Vamos "curtir numa boa"?
É muito saudável a atitude de se tirar férias de qualquer trabalho profissional estressante, já que nosso organismo tem limitações para toda e qualquer atividade rotineira, cujo objetivo seja o de ganhar condições para o sustento da família. Caso sejamos empregados, teremos que cumprir horários rígidos, vamos encontrar superiores difíceis, subordinados irresponsáveis e, muitas vezes, condições de trabalho não muito boas, ao passo que, no caso de sermos patrões, a responsabilidade sobre o sustentação de emprego de muitas famílias, além das obrigações com fornecedores e da paciência e atenção para com os clientes, também temos que estar preparados para tomar decisões que garantam a continuidade do empreendimento – tudo isso, após anos a fio, pode provocar desgastes físicos e psíquicos com consequências imprevisíveis, ou melhor, podemos dizer: “previsíveis”.
Acontece que todos pensam que tirar férias é ficar o tempo todo de “papo pro ar”, “curtindo numa boa” a condição do “dolce fare niente”, como faz o urso na hibernação, e daí não sabem porque, quando voltam ao trabalho, demoram muito para se adaptar à antiga rotina, porque passam a se cansar com mais facilidade, além de terem que lutar constantemente contra a falta de ânimo e a irritabilidade. Sabemos que é um paradoxo, mas tem explicação bem simples – nosso corpo é preguiçoso e, assim, se adapta rapidamente à ociosidade, porém demora para recuperar o ritmo acelerado de um trabalho qualquer, por isso ele se recente dessa mudança brusca, logo não é assim que se “descansa”.
“Curtir numa boa” é usar as férias para colocar o físico em movimento, executando caminhadas curtas, praticando o ciclismo moderado, dormindo apenas o suficiente, dançando, produzindo algo com as mãos (pintar, esculpir, cuidar de flores, tecer, cozinhar etc.) e, principalmente, mantendo o cérebro sempre em atividade (lendo, escrevendo, jogando xadrez etc.), ao mesmo tempo participando de debates com pessoas de bom nível cultural, aprendendo e ensinando algo que seja útil à continuidade da vida, portanto desprezando as banalidades das culturas inúteis, que não acrescentam nada à nossa sobrevivência e embotam o nosso espírito e, também muito importante, deixando bem longe os assuntos que digam respeito à vida profissional. Assim é que se aproveita o tempo disponível para descansarmos da rotina e recuperarmos as forças. O valor da vida não está no uso do tempo apenas para ganhar dinheiro e adquirir bens materiais, juntamente com a utilização do ócio para não fazer nada, literalmente, mas está no nosso crescimento, na evolução da nossa individualidade, na ascensão da nossa espiritualidade, no nosso espírito de busca, na força do aprendizado constante do que seja útil à sociedade, dentro da sua trajetória rumo a uma civilização mais equânime, mais fraterna, mais sincera e mais justa.

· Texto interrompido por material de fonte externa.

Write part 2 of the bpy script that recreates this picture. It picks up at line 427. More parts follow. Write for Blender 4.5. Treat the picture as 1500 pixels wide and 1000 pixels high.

Cada um de nós é um artífice da construção de um mundo ideal, portanto a nossa vida só terá o devido valor quando a usarmos de acordo com essa determinação do Alto; fora disso estaremos jogando no lixo toda uma vida, não importando quanto tempo durarmos por aqui; essa é a razão porque o aposentado não pode desperdiçar essa graça, permanecendo constantemente jogando baralho, jogando conversa fora, ou então discutindo sobre futebol, pescaria e demais assuntos muito bons para “matar o tempo”, porque assim, quando o final chegar, ele terá atirado fora a grande oportunidade de cumprir a missão de viver, em troca pelo vazio.
Mais uma vez vou repetir: deixemos de agir como os macacos, que apenas imitam o que os outros fazem, mas não sabem porque; deixemos de falar como os papagaios, que repetem tudo o que os outros falam, sem saberem o significado do que estão dizendo; por fim, deixemos de esconder o rosto em um buraco, vivendo a ilusão de que tudo está bem, porque não estamos enxergando o que acontece ao nosso redor, como fazem os avestruzes. Temos que participar, temos que formar opinião e trocar conhecimentos com quem esteja “no mesmo barco”, temos que lutar para um mundo melhor de verdade, se quisermos mesmo “curtir a vida numa boa”.